Can't they just stop producing newer IE versions and offer minimal support (mostly bug fixes) for the existing ones? This way the internet would have its better standards-compliance and the corporate intranet apps would have their compatibility...
I wish they would just separate out the backward-compatibility considerations into a separate browser, which has to be set up individually for each ActiveX-enabled website it accesses, and doesn't allow the user to leave that site (or, if it does, opens it in the standard browser instead.) Make it ugly, make it annoying to use--in short, make it as Enterprise-y as its users. Hopefully they'll recoil at their own visage and demand a standards-compliant site, that displays in "the nice browsers" :)

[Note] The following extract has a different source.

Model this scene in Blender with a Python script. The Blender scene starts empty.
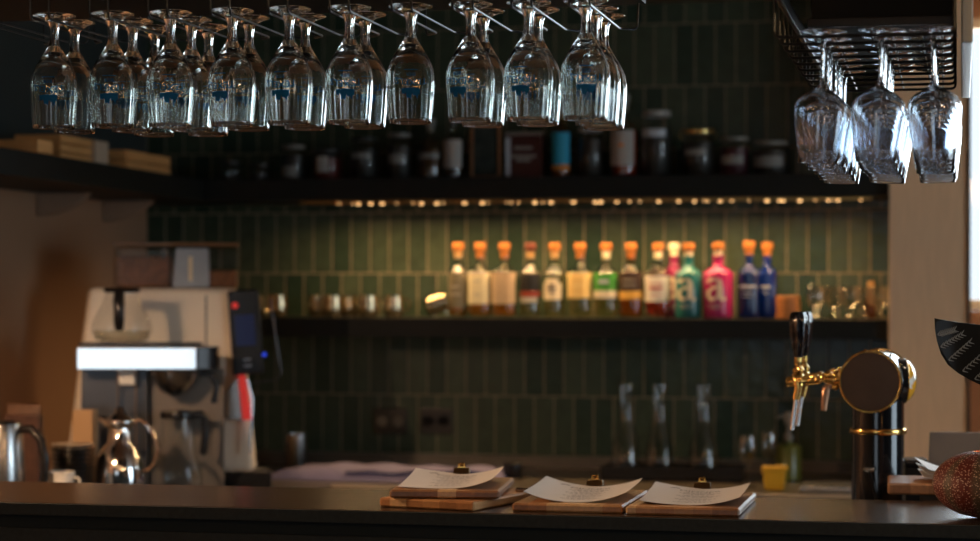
import bpy, bmesh, math, random
from mathutils import Matrix, Vector
random.seed(7)
PI = math.pi
C = bpy.context.scene.collection
F = 2150.0; TH = math.atan(.218); c_, s_ = math.cos(TH), math.sin(TH); H = 1.5

# ---------- camera geometry helpers (world: x along the bar, y away, z up) ----------
def tY(px, Y): return Y / (c_ + (px-490)/F*s_)
def P(px, py, Y):
    u = (px-490)/F; t = Y/(c_+u*s_)
    return Vector((t*(-s_+u*c_), Y, H+(300-py)/F*t))
def X(px, Y): return P(px, 0, Y).x
def YatX(px, x):
    u = (px-490)/F; return x/(-s_+u*c_)*(c_+u*s_)
def Zp(px, py, Y): return P(px, py, Y).z

# ---------- materials ----------
MATS = {}
def new_mat(name):
    m = bpy.data.materials.new(name); m.use_nodes = True
    nt = m.node_tree; b = nt.nodes['Principled BSDF']
    return m, nt, b
def mat(name, col, rough=.5, metal=0., noise=0., nscale=30., bump=0., spec=.5, coat=0., trans=0., ior=1.45, emit=None, estr=0., stretch=None):
    if name in MATS: return MATS[name]
    m, nt, b = new_mat(name)
    b.inputs['Base Color'].default_value = (*col, 1)
    b.inputs['Roughness'].default_value = rough
    b.inputs['Metallic'].default_value = metal
    b.inputs['Specular IOR Level'].default_value = spec
    b.inputs['Coat Weight'].default_value = coat
    b.inputs['Transmission Weight'].default_value = trans
    b.inputs['IOR'].default_value = ior
    if emit:
        b.inputs['Emission Color'].default_value = (*emit, 1); b.inputs['Emission Strength'].default_value = estr
    tc = nt.nodes.new('ShaderNodeTexCoord'); mp = nt.nodes.new('ShaderNodeMapping')
    nt.links.new(tc.outputs['Object'], mp.inputs['Vector'])
    if stretch: mp.inputs['Scale'].default_value = stretch
    nz = nt.nodes.new('ShaderNodeTexNoise'); nz.inputs['Scale'].default_value = nscale; nz.inputs['Detail'].default_value = 5
    nt.links.new(mp.outputs['Vector'], nz.inputs['Vector'])
    if noise:
        mx = nt.nodes.new('ShaderNodeMix'); mx.data_type = 'RGBA'
        mx.inputs[6].default_value = (*[v*(1-noise) for v in col], 1); mx.inputs[7].default_value = (*[min(1, v*(1+noise)) for v in col], 1)
        nt.links.new(nz.outputs['Fac'], mx.inputs[0]); nt.links.new(mx.outputs[2], b.inputs['Base Color'])
    if bump:
        bp = nt.nodes.new('ShaderNodeBump'); bp.inputs['Strength'].default_value = bump; bp.inputs['Distance'].default_value = .002
        nt.links.new(nz.outputs['Fac'], bp.inputs['Height']); nt.links.new(bp.outputs['Normal'], b.inputs['Normal'])
    MATS[name] = m; return m

def thin_glass(name, tint, refl=.06, rough=.03):
    """single-sheet glass: tinted see-through surface with a fresnel gloss"""
    if name in MATS: return MATS[name]
    m, nt, b = new_mat(name); nt.nodes.remove(b)
    out = nt.nodes['Material Output']
    tr = nt.nodes.new('ShaderNodeBsdfTransparent'); tr.inputs['Color'].default_value = (*tint, 1)
    gl = nt.nodes.new('ShaderNodeBsdfGlossy'); gl.inputs['Roughness'].default_value = rough
    lw = nt.nodes.new('ShaderNodeLayerWeight'); lw.inputs['Blend'].default_value = .18
    mr = nt.nodes.new('ShaderNodeMapRange'); mr.inputs['To Min'].default_value = refl; mr.inputs['To Max'].default_value = .55
    mx = nt.nodes.new('ShaderNodeMixShader')
    nt.links.new(lw.outputs['Facing'], mr.inputs['Value']); nt.links.new(mr.outputs['Result'], mx.inputs[0])
    nt.links.new(tr.outputs[0], mx.inputs[1]); nt.links.new(gl.outputs[0], mx.inputs[2]); nt.links.new(mx.outputs[0], out.inputs['Surface'])
    MATS[name] = m; return m

def real_glass(name, col=(1,1,1), rough=0., ior=1.5):
    if name in MATS: return MATS[name]
    m, nt, b = new_mat(name); nt.nodes.remove(b)
    g = nt.nodes.new('ShaderNodeBsdfGlass'); g.inputs['Color'].default_value = (*col, 1)
    g.inputs['Roughness'].default_value = rough; g.inputs['IOR'].default_value = ior
    nt.links.new(g.outputs[0], nt.nodes['Material Output'].inputs['Surface'])
    MATS[name] = m; return m

def stave_mat(name, cols, width, axis=0, rough=.4, fine=60):
    """laminated wood: staves of different tones side by side, grain along them"""
    m, nt, b = new_mat(name)
    tc = nt.nodes.new('ShaderNodeTexCoord'); sp = nt.nodes.new('ShaderNodeSeparateXYZ'); nt.links.new(tc.outputs['Object'], sp.inputs[0])
    mu = nt.nodes.new('ShaderNodeMath'); mu.operation = 'DIVIDE'; mu.inputs[1].default_value = width; nt.links.new(sp.outputs[axis], mu.inputs[0])
    oi = nt.nodes.new('ShaderNodeObjectInfo'); m7 = nt.nodes.new('ShaderNodeMath'); m7.operation = 'MULTIPLY'; m7.inputs[1].default_value = 37.; nt.links.new(oi.outputs['Random'], m7.inputs[0])
    ad = nt.nodes.new('ShaderNodeMath'); ad.operation = 'ADD'; nt.links.new(mu.outputs[0], ad.inputs[0]); nt.links.new(m7.outputs[0], ad.inputs[1])
    fl = nt.nodes.new('ShaderNodeMath'); fl.operation = 'FLOOR'; nt.links.new(ad.outputs[0], fl.inputs[0])
    wn = nt.nodes.new('ShaderNodeTexWhiteNoise'); wn.noise_dimensions = '1D'; nt.links.new(fl.outputs[0], wn.inputs['W'])
    cr = nt.nodes.new('ShaderNodeValToRGB'); cr.color_ramp.interpolation = 'CONSTANT'
    for i, cc in enumerate(cols):
        e = cr.color_ramp.elements[i] if i < 2 else cr.color_ramp.elements.new(i/len(cols))
        e.position = i/len(cols); e.color = (*cc, 1)
    nt.links.new(wn.outputs['Value'], cr.inputs[0])
    mp = nt.nodes.new('ShaderNodeMapping'); sc = [fine*2, fine*.15, fine*2] if axis == 0 else [fine*.15, fine*2, fine*2]
    mp.inputs['Scale'].default_value = sc; nt.links.new(tc.outputs['Object'], mp.inputs[0])
    nz = nt.nodes.new('ShaderNodeTexNoise'); nz.inputs['Scale'].default_value = 1.; nz.inputs['Detail'].default_value = 4; nt.links.new(mp.outputs[0], nz.inputs[0])
    mr = nt.nodes.new('ShaderNodeMapRange'); mr.inputs['To Min'].default_value = .65; mr.inputs['To Max'].default_value = 1.3; nt.links.new(nz.outputs['Fac'], mr.inputs['Value'])
    mx = nt.nodes.new('ShaderNodeMix'); mx.data_type = 'RGBA'; mx.blend_type = 'MULTIPLY'; mx.inputs[0].default_value = 1
    nt.links.new(cr.outputs[0], mx.inputs[6]); nt.links.new(mr.outputs[0], mx.inputs[7]); nt.links.new(mx.outputs[2], b.inputs['Base Color'])
    b.inputs['Roughness'].default_value = rough
    MATS[name] = m; return m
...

People consistently keep falling back on this argument that there are a large number of sites that MS has to continue supporting because of reliance on legacy ActiveX-type systems. I just don't see it.
Firefox is only a few years old, yet there isn't a single site I've visited in recent memory that doesn't work properly. For a browser that "only" has ~25% of the market, every single site out of thousands I've visited not only work properly, they tend to break in IE 6/7 and not standards-based browsers.
There has been a mass of work done on the developer side of things across thousands of public-facing web properties in the last few years to be much more standards compliant.
Microsoft shouldn't worry about "breaking the internet". They've already done that. By just releasing updates to their browsers on a regular basis, orienting around w3c standards, and providing definitive support cut-off dates for old software, they will easily move the mass of their users forward.
Its very simple, really. If they simply just adopt web standards and stop supporting their old crap, suppose it breaks some Fortune 500 internal sites. What are these companies going to do, drop Microsoft and move to other standards-based solutions? In the end, they end up using modern software anyway. Microsoft is creating their own problems.
I know it's not going to happen, but I say if IE updates break existing enterprise web sites because they are more standards-compliant, then go for it. Any place that's holding on to IE6 because they're afraid to break IE-only web sites probably isn't going to update anyway.
The timesheet and employee self-services system where I work are IE-only for no good reason. The timesheet site is a Java applet, and the employee self-services system uses XML and Javascript to render content. There's nothing I've seen on either system that cannot be done using simple web standards. I guess people who use Macs here (and there are a number of them) have to have access to a PC to get paid.
As long as we allow enterprises not to be standards-compliant through and through, we, as web developers, will continue to have IE-related headaches.
Sounds like you're commenting on the headline without actually reading the article.
The article is about speculation that future versions of IE will no longer use the Internet Explorer rendering engine, and instead use either Webkit or an internally developed rendering engine code named Gazelle. It proceeds to detail the backwards-compatibility challenges Microsoft faces in this endeavor.
The article does all of this without once predicting the demise of Microsoft or its browser product.
What makes you think we're moving toward a Microsoft Internet? It seems to me that we're moving in precisely the opposite direction. Flash is really one of the last few closed holdout technologies.
MS can't really use the browser to force adoption of Windows the way they wanted to before. They're not in a position (like Apple and the iPhone) where the browser is critical to their competitive advantage in a new business space. So really, what are they getting out of it?